Here we go again. The UN is restarting a committee to study changes in Internet Governance. This is not new. The UN had been running an Internet Governance Forum for some time. The old forum achieved little more than publishing a few studies, after organizing a worldwide tour of conferences. Clearly, some governments are frustrated by the lack of progress, and want to restart the process. We should all be worried, because nothing good can come out of that.

Each time I look at this process, I can only find three motives: ensuring worldwide censorship, taxing international connections, and providing cushy positions for international bureaucrats.

In telecommunications, the main trove of cushy positions for international bureaucrats lies in the ITU. Because the ITU is a treaty organization, nations can lobby and get nice jobs for preferred cousins or well-connected politicians. Thirty years ago, when the Internet started to develop, the ITU dominated the world of telecommunication standards. Today, the ITU still play an important role in allocating radio frequencies, but for Internet standards it is mostly a side show. The real work is happening in voluntary organizations like the W3C, the IETF and the IEEE. Lack of relevance combined with budget pressure threatens a number of bureaucrats’ jobs. They are thus natural allies to any effort to move the “governance” of the Internet to the UN, to which the ITU is attached.

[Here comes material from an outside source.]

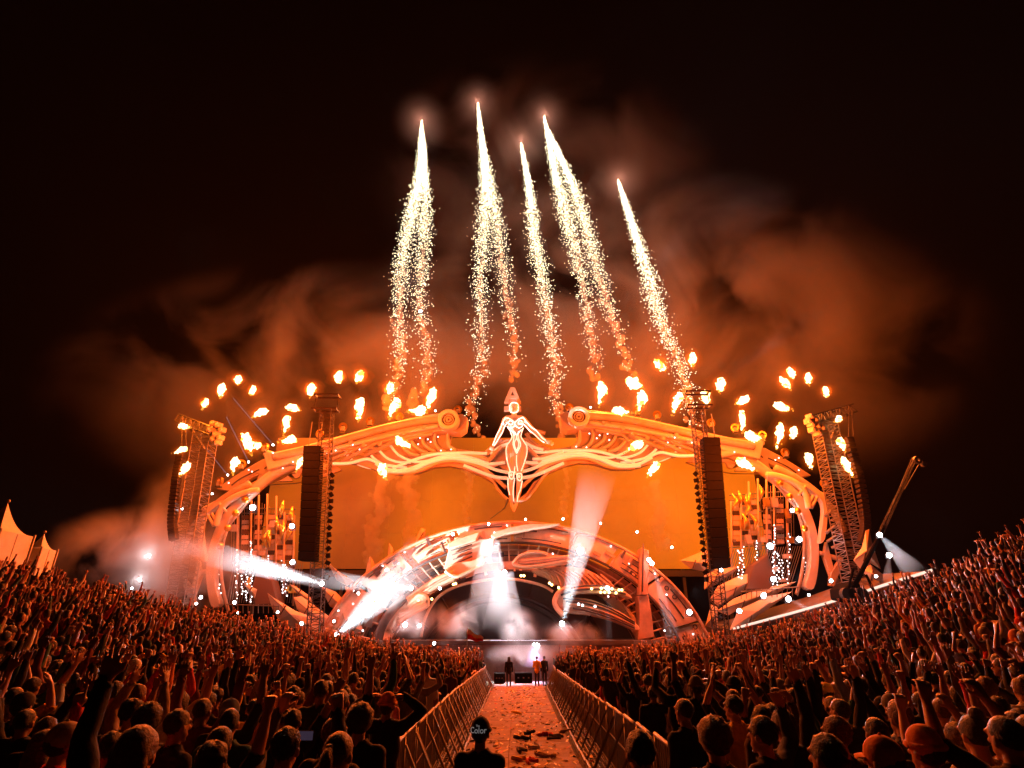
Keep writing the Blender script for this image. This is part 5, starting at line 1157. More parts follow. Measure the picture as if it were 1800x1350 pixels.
# the far crowd: too many to count, scattered over the bank as one mass
def far_crowd():
    vc = bpy.data.collections.new('far_crowd_sources')
    fm = bpy.data.materials.new('far_crowd_clothes'); fm.use_nodes = True; nt = fm.node_tree; b = nt.nodes['Principled BSDF']; b.inputs['Roughness'].default_value = .9
    oi = nt.nodes.new('ShaderNodeObjectInfo'); rp = nt.nodes.new('ShaderNodeValToRGB'); rp.color_ramp.interpolation = 'CONSTANT'
    cols = [(0, (.012, .012, .015)), (.3, (.03, .02, .03)), (.45, (.1, .02, .02)), (.55, (.02, .03, .06)), (.65, (.2, .12, .1)), (.72, (.4, .04, .03)), (.79, (.05, .09, .07)), (.84, (.65, .6, .58)), (.92, (.6, .3, .04)), (.96, (.03, .1, .12))]
    el = rp.color_ramp.elements; el[0].color = (*cols[0][1], 1); el[1].position = cols[1][0]; el[1].color = (*cols[1][1], 1)
    for p_, c_ in cols[2:]: e = el.new(p_); e.color = (*c_, 1)
    nt.links.new(oi.outputs['Random'], rp.inputs['Fac']); nt.links.new(rp.outputs['Color'], b.inputs['Base Color'])
    fh = mat('far_crowd_hair', (.02, .012, .009), .7); fs_ = mat('far_crowd_skin', (.34, .16, .11), .55)
    vi = 0
    for pose, rep in (('both arms up', 1), ('both arms high and spread', 1), ('right arm raised', 2), ('left arm raised', 2), ('fist in the air', 2), ('pointing upward', 1), ('clapping overhead', 1), ('arms at the sides', 12), ('hands held in front', 6), ('both hands lifting a phone', 2)):
        me, lab, c, wr, B = make_body(pose, 2)
        hairf = (lab == 'head') & ((c[:, 1] < .035) & (c[:, 2] > 1.56) | (c[:, 2] > 1.70))
        for k in range(rep):
            m2 = me.copy(); sl = (lab == 'torso') | (lab == 'upper') | (lab == 'legs') | (lab == 'shoe') | ((lab == 'fore') & (k == 0))
            mi = np.where(sl, 1, np.where(hairf, 2, 0)).astype(np.int32); m2.polygons.foreach_set('material_index', mi)
            m2.polygons.foreach_set('use_smooth', [True] * len(m2.polygons))
            for m_ in (fs_, fm, fh): m2.materials.append(m_)
            o = bpy.data.objects.new('crowd_figure_%02d' % vi, m2); vc.objects.link(o); vi += 1
    P_ = []; R_ = []; X_ = []; Z_ = []; S_ = []; I_ = []
    n0 = 0; inds = [(a['x'], a['y']) for a in allp]
    grid = {}
    for a in inds: grid.setdefault((int(a[0] // 1), int(a[1] // 1)), []).append(a)
    for f, x, yy, px, py in pts:
        near = any((x - q[0]) ** 2 + (yy - q[1]) ** 2 < .16 for i in (-1, 0, 1) for j in (-1, 0, 1) for q in grid.get((int(x // 1) + i, int(yy // 1) + j), []))
        if near: continue
        P_.append((x, yy, ground(x, yy))); R_.append(r2.uniform(-.7, .7)); X_.append(r2.gauss(0, .07)); Z_.append(r2.gauss(0, .09)); S_.append(r2.uniform(.86, 1.12)); I_.append(r2.randrange(vi))
    me = bpy.data.meshes.new('far_crowd'); me.from_pydata(P_, [], [])
    for nm, ty, da in (('rz', 'FLOAT', R_), ('sc', 'FLOAT', S_), ('rx', 'FLOAT', X_), ('ry', 'FLOAT', Z_), ('vi', 'INT', I_)):
        at_ = me.attributes.new(nm, ty, 'POINT'); at_.data.foreach_set('value', da)
    o = bpy.data.objects.new('far_crowd', me); COL.objects.link(o)
    ng = bpy.data.node_groups.new('scatter_crowd', 'GeometryNodeTree')
    ng.interface.new_socket('Geometry', in_out='INPUT', socket_type='NodeSocketGeometry'); ng.interface.new_socket('Geometry', in_out='OUTPUT', socket_type='NodeSocketGeometry')
    N = ng.nodes.new; l = ng.links.new
    gi = N('NodeGroupInput'); go = N('NodeGroupOutput'); ip = N('GeometryNodeInstanceOnPoints'); ci = N('GeometryNodeCollectionInfo')
    ci.inputs['Collection'].default_value = vc; ci.inputs['Separate Children'].default_value = True; ci.inputs['Reset Children'].default_value = True
    def na(nm, ty): a = N('GeometryNodeInputNamedAttribute'); a.data_type = ty; a.inputs['Name'].default_value = nm; return a
    a1, a2, a3 = na('rz', 'FLOAT'), na('sc', 'FLOAT'), na('vi', 'INT'); cx = N('ShaderNodeCombineXYZ'); e2 = N('FunctionNodeEulerToRotation')
    l(gi.outputs[0], ip.inputs['Points']); l(ci.outputs[0], ip.inputs['Instance']); ip.inputs['Pick Instance'].default_value = True
    l(a3.outputs['Attribute'], ip.inputs['Instance Index']); l(a1.outputs['Attribute'], cx.inputs['Z']); l(na('rx', 'FLOAT').outputs['Attribute'], cx.inputs['X']); l(na('ry', 'FLOAT').outputs['Attribute'], cx.inputs['Y']); l(cx.outputs[0], e2.inputs[0]); l(e2.outputs[0], ip.inputs['Rotation']); l(a2.outputs['Attribute'], ip.inputs['Scale']); l(ip.outputs[0], go.inputs[0])
    md = o.modifiers.new('scatter', 'NODES'); md.node_group = ng
    tag(o, 'dense far crowd with raised arms filling both banks up to the stage', 'crowd', kind='stuff')
    print('INDIVIDUALS', len(allp), 'FAR', len(P_), max(len(a['lab'].split()) for a in allp), [a['lab'] for a in allp if len(a['lab'].split()) > 16])
far_crowd()
# ------------------------------------------------------------------ flames
def flame_mat():
    m = bpy.data.materials.new('flame'); m.use_nodes = True; nt = m.node_tree; nt.nodes.clear()
    e = nt.nodes.new('ShaderNodeEmission'); tc = nt.nodes.new('ShaderNodeTexCoord'); n = nt.nodes.new('ShaderNodeTexNoise')
    n.inputs['Scale'].default_value = 1.6; n.inputs['Detail'].default_value = 4; nt.links.new(tc.outputs['Object'], n.inputs['Vector'])
    r = nt.nodes.new('ShaderNodeValToRGB'); r.color_ramp.elements[0].position = .36; r.color_ramp.elements[0].color = (1, .42, .03, 1)
    r.color_ramp.elements[1].position = .5; r.color_ramp.elements[1].color = (1, .8, .38, 1)
    nt.links.new(n.outputs['Fac'], r.inputs['Fac']); nt.links.new(r.outputs['Color'], e.inputs['Color']); e.inputs['Strength'].default_value = 5.5
    o = nt.nodes.new('ShaderNodeOutputMaterial'); nt.links.new(e.outputs[0], o.inputs['Surface'])
    m.cycles.emission_sampling = 'NONE'; return m
FLAME = flame_mat(); FWISP = emat('flame_wisp', (1, .33, .03), 1.6); FGLOW = None
HALO = bpy.data.materials.new('glowing_flame_gas'); HALO.use_nodes = True; _nt = HALO.node_tree; _nt.nodes.clear()  # emitting volume that puts a painted orange glow round each flame
_v = _nt.nodes.new('ShaderNodeVolumePrincipled'); _v.inputs['Density'].default_value = .004; _v.inputs['Color'].default_value = (.8, .5, .3, 1)
_v.inputs['Emission Strength'].default_value = .28; _v.inputs['Emission Color'].default_value = (1, .13, .004, 1)
_nt.links.new(_v.outputs[0], _nt.nodes.new('ShaderNodeOutputMaterial').inputs['Volume'])
HALO2 = HALO.copy(); HALO2.name = 'glowing_hot_air'; _v = [q for q in HALO2.node_tree.nodes if q.type == 'PRINCIPLED_VOLUME'][0]; _v.inputs['Emission Strength'].default_value = .045; _v.inputs['Density'].default_value = .0005
# px, py, width, height, lean of the long axis (degrees from upright, + = top to the right), light or not
FL = [(360, 708, 10, 11, 10, 1), (389, 686, 10, 15, -10, 0), (419, 667, 10, 11, 0, 1), (445, 686, 10, 11, 10, 0), (457, 725, 9, 17, 55, 0), (436, 778, 12, 26, -25, 1), (448, 783, 11, 15, 80, 0), (412, 818, 9, 16, 0, 0), (503, 745, 10, 22, 0, 0), (507, 774, 10, 16, 80, 1),
 (515, 718, 9, 15, -80, 0), (547, 684, 12, 13, 0, 1), (596, 662, 12, 13, 0, 0), (633, 661, 12, 14, 20, 1), (632, 719, 11, 27, 0, 0), (684, 682, 11, 12, 0, 1), (691, 716, 12, 26, 15, 0), (733, 722, 10, 20, 85, 1), (757, 700, 12, 28, 10, 0), (708, 778, 11, 20, -55, 1), (673, 828, 10, 17, -25, 1), (526, 815, 7, 15, 10, 0),
 (323, 750, 8, 12, -80, 0), (318, 792, 7, 15, 70, 0), (325, 824, 9, 16, 25, 0),
 (1160, 641, 12, 15, -40, 1), (1216, 632, 10, 17, 0, 1), (1117, 675, 12, 17, -65, 0), (1057, 690, 11, 27, 10, 1), (1127, 704, 12, 25, 20, 0), (1092, 724, 10, 18, -85, 1), (1189, 706, 12, 27, 20, 0), (1241, 700, 10, 17, -10, 1), (1266, 676, 12, 16, 10, 0), (1305, 705, 10, 16, 70, 1), (1304, 738, 9, 27, 5, 0), (1324, 769, 11, 20, -80, 1),
 (1117, 784, 11, 21, 60, 1), (1150, 824, 11, 20, 50, 1), (1311, 817, 11, 22, -58, 1), (1376, 716, 10, 17, -75, 0), (1390, 655, 10, 13, -10, 1), (1380, 673, 11, 15, -30, 0), (1421, 665, 10, 12, 5, 0), (1452, 688, 9, 11, 0, 1), (1371, 765, 10, 30, 20, 1), (1395, 760, 10, 13, 35, 0), (1423, 810, 9, 16, 0, 0), (1474, 737, 7, 11, 60, 0), (1480, 781, 9, 14, -15, 0), (1489, 820, 9, 20, -18, 0)]
FRONT = ((708, 778), (673, 828), (1117, 784), (1150, 824), (1311, 817), (507, 774), (436, 778), (1324, 769))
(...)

In the old days of telephony, the ITU was regulating the tariffs of international phone calls. Not a big deal in theory, because the settlements only apply to the difference. If there were more calls from Country A to Country B than the other way around, Country A pays for the difference at the specified tariff. For most countries, that would be a wash. But many developing countries kept their local tariff very high, so there were many more emigrants calling their families from Europe or the US than the other way around. These telephone tariffs became essentially a tax on emigrants, and a significant source of revenues for many developing countries. With the Internet, this source of revenue disappears. Peering fees are based on business negotiations, and more or less reflect the cost of providing the service. We understand why many African nations would like to “change Internet Governance”, so they could go back to taxing communications.

If it were only for bureaucrat jobs and taxes, the problem would be rather easy to solve. International bureaucrats appear content to go to lots of meetings worldwide even if there is no practical result, and I suppose the UN could continue paying them to do that. Developing countries already receive lots of grants for development aid, and some of that could probably be earmarked to finance “Internet development.” The main problem is really censorship.

Authoritarian regimes around the world have a hard time accepting the freedom of communication that goes with the Internet. In the name of “social harmony,” the Chinese Communist Party has implemented firewall and regulation to ensure that Chinese people don’t access content critical of the regime. In the name of religion, the Saudi Kingdom has implemented its own firewall to ensure that the kingdom’s subjects don’t read something pernicious. These are two prominent examples, but there are many more. Outside of the Western world, censorship is the rule, not the exception. But local censorship, implemented in a single nation, is costly and not very efficient.

I can’t help thinking that the true goal of “Internet Governance” is “Internet Censorship.” Instead of blocking content in their own country only, authoritarian regimes dream of blocking it worldwide. There are examples of that already. The Chinese government on occasion protests when the press in Europe, the US or Japan publishes views that the regime dislikes. The Saudis have campaigned at the UN to establish “anti-blasphemy” regulation that would prevent anyone from criticizing their views on religion. There are many more examples. And what better way to implement that than Internet Governance by the UN?

This is why I just signed ISOC's petition to not let the UN grant an Internet Management Monopoly to governments.